Grimley Colliery is a mine on the verge of shutting down. The pit, which employs more than 1000 miners, has been targeted for closure, but, to sweeten the bitter taste for the workers, a healthy severance package has been offered. Still, there are those who are willing to fight to the end, believing that no amount of money can make up for the damage that Grimley's closure will bring. Among the most vocal of the anti-closing brigade are Andy (Ewan McGregor), a brash, young miner whose lungs are still relatively clean, and Phil (Stephen Tompkinson), a family man who's deep in debt and needs his job to make ends meet. Meanwhile, Phil's father, Danny (Pete Postlethwaite), wants the mine to stay open for a different reason. He's the conductor of the Grimley Colliery Brass Band (in fact, it's his life), and, if the mine closes, the band will come to an end. In fact, several members are considering tendering their resignations to Danny when a pretty young trumpet player, Gloria (Tara Fitzgerald), arrives in town and asks to sit in on the practice sessions.

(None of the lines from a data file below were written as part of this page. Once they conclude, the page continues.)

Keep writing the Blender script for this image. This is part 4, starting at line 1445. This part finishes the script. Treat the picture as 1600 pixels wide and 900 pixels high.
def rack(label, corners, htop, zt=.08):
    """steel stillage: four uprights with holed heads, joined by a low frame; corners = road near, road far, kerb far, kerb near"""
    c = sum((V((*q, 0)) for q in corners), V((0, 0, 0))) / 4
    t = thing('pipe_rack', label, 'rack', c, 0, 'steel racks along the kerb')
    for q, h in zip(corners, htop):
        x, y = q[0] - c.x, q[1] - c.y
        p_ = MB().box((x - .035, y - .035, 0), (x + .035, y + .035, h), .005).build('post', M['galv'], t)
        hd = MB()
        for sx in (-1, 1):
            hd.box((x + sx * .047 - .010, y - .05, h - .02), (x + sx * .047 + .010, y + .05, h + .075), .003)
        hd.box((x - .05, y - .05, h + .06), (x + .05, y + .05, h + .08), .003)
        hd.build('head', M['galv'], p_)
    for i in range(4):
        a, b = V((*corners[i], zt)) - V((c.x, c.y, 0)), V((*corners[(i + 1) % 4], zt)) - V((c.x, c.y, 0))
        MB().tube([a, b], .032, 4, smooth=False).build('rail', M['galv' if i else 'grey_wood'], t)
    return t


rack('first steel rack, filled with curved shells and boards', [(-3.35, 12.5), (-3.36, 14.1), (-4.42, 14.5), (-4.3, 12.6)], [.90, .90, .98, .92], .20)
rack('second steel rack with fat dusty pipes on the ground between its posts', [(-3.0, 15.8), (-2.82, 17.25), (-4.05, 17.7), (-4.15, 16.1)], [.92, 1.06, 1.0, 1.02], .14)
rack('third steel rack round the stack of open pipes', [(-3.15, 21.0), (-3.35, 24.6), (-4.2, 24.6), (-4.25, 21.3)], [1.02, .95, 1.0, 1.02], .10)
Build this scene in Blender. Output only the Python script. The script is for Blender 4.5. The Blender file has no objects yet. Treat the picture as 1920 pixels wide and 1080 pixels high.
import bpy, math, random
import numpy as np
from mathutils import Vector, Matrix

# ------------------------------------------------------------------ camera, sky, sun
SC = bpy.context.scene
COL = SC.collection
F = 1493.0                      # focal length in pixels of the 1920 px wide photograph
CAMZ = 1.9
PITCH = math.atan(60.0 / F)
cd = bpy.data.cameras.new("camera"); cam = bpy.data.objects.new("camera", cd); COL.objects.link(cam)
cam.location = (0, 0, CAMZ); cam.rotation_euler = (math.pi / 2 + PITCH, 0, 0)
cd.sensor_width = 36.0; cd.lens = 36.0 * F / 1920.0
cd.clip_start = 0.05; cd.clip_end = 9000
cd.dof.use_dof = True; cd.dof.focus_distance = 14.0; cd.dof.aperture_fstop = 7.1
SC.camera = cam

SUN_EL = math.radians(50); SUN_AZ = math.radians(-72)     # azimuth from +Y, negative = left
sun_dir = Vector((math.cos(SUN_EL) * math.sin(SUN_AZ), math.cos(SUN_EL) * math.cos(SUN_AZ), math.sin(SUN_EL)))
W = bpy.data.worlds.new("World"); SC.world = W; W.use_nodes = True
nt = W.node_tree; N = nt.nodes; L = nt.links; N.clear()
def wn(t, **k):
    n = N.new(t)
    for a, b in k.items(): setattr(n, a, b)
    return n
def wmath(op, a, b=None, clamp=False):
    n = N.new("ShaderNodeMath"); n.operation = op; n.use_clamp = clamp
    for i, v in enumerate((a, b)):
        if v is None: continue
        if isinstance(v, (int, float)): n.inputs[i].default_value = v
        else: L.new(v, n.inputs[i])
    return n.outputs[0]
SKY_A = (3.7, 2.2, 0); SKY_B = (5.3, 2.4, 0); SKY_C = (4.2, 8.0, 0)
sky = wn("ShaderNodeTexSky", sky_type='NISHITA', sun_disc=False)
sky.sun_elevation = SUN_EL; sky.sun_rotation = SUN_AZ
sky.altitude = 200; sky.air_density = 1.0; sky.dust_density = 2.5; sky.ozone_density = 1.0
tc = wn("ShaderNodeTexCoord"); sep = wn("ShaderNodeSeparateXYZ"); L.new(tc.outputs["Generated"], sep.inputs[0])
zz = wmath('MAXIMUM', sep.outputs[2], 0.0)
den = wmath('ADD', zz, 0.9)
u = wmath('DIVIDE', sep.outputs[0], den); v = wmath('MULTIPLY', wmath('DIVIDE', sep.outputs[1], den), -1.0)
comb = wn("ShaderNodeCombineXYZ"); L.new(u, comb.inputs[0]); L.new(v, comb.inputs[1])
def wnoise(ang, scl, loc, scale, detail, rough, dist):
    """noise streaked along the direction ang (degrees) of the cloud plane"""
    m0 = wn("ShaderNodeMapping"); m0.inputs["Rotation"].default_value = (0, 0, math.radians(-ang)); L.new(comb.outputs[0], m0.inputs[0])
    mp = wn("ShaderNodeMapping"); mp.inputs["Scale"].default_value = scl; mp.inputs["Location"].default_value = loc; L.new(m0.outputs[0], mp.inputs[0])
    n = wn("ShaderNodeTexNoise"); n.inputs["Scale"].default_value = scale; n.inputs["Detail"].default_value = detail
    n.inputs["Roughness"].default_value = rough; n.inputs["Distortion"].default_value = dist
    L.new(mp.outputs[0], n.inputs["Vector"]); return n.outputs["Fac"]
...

Brassed Off! is a traditional feel-good motion picture with an element of social commentary thrown in for good measure. The film might have been stronger had it displayed a little more anger throughout instead of opting for a big speech at the end to get the point across, but at least it imparts a measure of the pain that unemployment can cause. And Brassed Off! is less glib than Michael Moore's Roger and Me in pursuing a similar aim. While Moore's chief goal was a caustic attack against General Motors, Brassed Off! shows the human toll of mass layoffs.

Even though two of the most prominent names in the cast are rising stars Ewan McGregor (Trainspotting) and Tara Fitzgerald (The Englishman Who Went Up a Hill...), their performances are among the least noteworthy. The best acting turn belongs to Pete Postlethwaite (In the Name of the Father), whose Danny is poignant and proud, followed closely by such British stalwarts as Jim Carter, Philip Jackson, Peter Martin, and Stephen Tompkinson. If Danny represents Brassed Off!'s heart, then the miners represent its body and soul.

Actually, McGregor and Fitzgerald appear to be on hand largely to inject some youthful appeal into the film. Neither of their characters is particularly necessary or effective. However, without their rather unconvincing romantic subplot, the movie probably wouldn't reach as wide an audience. They may not do much, but they're there, and their characters fall in love. That will be enough for certain viewers who would otherwise ignore a dramatic comedy about a bunch of old geezers who play in a colliery brass band.

The plot itself is littered with familiar feel-good elements: the big competition, the critical illness of a key character (win one for the Gipper!), and the redemption of someone who's viewed as a betrayer. Despite this, or perhaps partially because of it, Brassed Off! successfully presents its theme without ever becoming overbearing. Certainly, this isn't a hard-hitting motion picture like Germinal, but its heart is in the right place, it has a great soundtrack, and it keeps the viewer entertained. Anyone seeing Brassed Off! for its lighter, less effective elements (the love story, the band competition) should at least understand the message that Mark Herman is conveying.